Double jeopardy for gas country residents
Talk about double jeopardy.
Xcel Energy’s natural gas customers in western Garfield County, from Silt to Battlement Mesa, are looking at a mighty big price increase for household and commercial natural gas this winter.
Prices are rising because new interstate gas pipelines are now shipping gas drilled in Colorado and Wyoming to the burgeoning markets in California and the Southwest. Gas producers can now compete on the national market, where prices are currently higher.
With the increased value of natural gas, drillers are stepping up their work on public and private lands in the same area. That means more wells and well pads, more roads and pipelines, more traffic, odors, dust and noise.
(And, we should say, more jobs and tax revenues.)
Isn’t that dandy?
The folks living in one of the country’s energy sacrifice areas must pay a higher price to use the commodity, the production of which has pockmarked the landscape on their ranches and surrounding their communities.

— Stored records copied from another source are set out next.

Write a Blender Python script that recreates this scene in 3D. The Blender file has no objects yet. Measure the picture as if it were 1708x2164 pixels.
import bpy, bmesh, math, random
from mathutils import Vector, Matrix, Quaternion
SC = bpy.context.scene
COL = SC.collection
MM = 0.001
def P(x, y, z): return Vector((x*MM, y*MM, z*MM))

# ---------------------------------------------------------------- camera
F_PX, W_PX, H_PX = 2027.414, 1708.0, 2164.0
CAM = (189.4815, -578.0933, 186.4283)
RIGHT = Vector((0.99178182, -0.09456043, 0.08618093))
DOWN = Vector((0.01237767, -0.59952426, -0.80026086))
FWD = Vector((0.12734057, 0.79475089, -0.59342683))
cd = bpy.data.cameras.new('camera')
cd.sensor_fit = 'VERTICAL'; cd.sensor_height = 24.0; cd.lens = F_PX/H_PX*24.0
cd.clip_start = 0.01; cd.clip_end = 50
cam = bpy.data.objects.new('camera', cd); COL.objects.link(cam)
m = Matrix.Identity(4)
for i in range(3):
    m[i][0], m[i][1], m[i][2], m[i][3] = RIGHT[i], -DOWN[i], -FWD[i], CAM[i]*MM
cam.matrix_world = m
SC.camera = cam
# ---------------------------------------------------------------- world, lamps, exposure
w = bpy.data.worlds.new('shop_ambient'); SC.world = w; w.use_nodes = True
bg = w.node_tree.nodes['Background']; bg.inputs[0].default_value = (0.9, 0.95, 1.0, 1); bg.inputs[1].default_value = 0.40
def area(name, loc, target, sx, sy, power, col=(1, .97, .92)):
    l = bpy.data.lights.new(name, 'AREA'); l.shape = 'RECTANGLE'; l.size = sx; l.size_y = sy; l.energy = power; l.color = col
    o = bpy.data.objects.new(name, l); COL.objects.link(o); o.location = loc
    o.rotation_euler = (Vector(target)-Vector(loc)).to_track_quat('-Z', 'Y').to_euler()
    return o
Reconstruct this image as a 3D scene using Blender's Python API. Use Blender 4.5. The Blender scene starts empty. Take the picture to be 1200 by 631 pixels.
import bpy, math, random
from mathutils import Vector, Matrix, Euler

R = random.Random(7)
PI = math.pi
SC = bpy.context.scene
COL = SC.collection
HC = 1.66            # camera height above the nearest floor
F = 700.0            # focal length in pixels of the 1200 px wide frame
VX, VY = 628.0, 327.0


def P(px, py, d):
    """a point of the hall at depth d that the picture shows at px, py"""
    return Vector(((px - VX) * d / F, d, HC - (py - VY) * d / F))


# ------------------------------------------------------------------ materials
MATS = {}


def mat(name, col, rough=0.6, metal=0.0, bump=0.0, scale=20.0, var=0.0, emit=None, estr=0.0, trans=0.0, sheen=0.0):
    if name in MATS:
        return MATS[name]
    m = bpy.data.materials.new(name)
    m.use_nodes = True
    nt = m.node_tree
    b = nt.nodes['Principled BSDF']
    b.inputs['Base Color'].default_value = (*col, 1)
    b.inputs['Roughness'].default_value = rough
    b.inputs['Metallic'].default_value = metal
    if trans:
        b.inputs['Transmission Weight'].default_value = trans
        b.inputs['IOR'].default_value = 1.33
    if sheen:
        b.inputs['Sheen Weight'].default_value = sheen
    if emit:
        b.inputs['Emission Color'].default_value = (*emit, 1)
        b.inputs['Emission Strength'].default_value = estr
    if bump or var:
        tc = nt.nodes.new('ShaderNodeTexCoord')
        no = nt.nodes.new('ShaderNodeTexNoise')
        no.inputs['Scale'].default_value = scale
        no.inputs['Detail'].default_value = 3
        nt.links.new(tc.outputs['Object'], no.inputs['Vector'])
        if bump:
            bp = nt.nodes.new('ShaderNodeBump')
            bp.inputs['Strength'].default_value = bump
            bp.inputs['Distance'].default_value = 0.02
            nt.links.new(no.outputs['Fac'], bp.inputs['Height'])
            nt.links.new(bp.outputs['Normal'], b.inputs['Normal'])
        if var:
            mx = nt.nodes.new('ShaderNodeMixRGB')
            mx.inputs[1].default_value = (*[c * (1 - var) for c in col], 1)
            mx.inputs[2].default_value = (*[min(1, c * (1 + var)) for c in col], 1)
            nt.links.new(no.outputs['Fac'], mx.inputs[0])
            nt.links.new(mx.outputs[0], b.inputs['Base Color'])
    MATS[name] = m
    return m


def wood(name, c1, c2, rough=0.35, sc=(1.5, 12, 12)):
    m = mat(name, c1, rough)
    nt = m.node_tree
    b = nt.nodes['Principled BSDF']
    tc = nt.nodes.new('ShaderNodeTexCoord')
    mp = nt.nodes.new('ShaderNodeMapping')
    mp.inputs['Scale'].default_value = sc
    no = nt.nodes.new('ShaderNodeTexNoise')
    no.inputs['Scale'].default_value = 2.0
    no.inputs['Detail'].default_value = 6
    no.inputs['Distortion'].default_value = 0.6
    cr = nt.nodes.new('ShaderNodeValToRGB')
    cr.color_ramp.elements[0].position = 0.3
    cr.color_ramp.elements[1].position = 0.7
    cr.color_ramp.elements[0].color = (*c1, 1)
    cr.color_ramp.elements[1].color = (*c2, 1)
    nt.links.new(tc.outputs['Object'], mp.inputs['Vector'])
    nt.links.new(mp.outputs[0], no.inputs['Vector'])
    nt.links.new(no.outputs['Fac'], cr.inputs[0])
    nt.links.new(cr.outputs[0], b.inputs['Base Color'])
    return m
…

It would be fairer to have it the other way around, to have a sort of locals’ discount for natural gas drilled in the county.
The difficulty with that idea, of course, is that Garfield County gas is sold to wholesalers who, in turn, deal to the utilities that store gas and provide it to customers. There’s no direct connection on the supply end between Garfield County gas wells and gas customers.
The only direct connection is the on-the-ground relationship between drillers and western Garfield County residents.
Most people tuned into the gas issue are quick to say they don’t want to stop gas drilling. After all, they use the clean-burning fuel themselves.
They just want drillers to do the job right, impacting their land and lifestyles as minimally as possible.
Whether or not gas prices are going up, drilling companies make enough of a profit to make sure gas development is done right.
After all, people here are paying for it.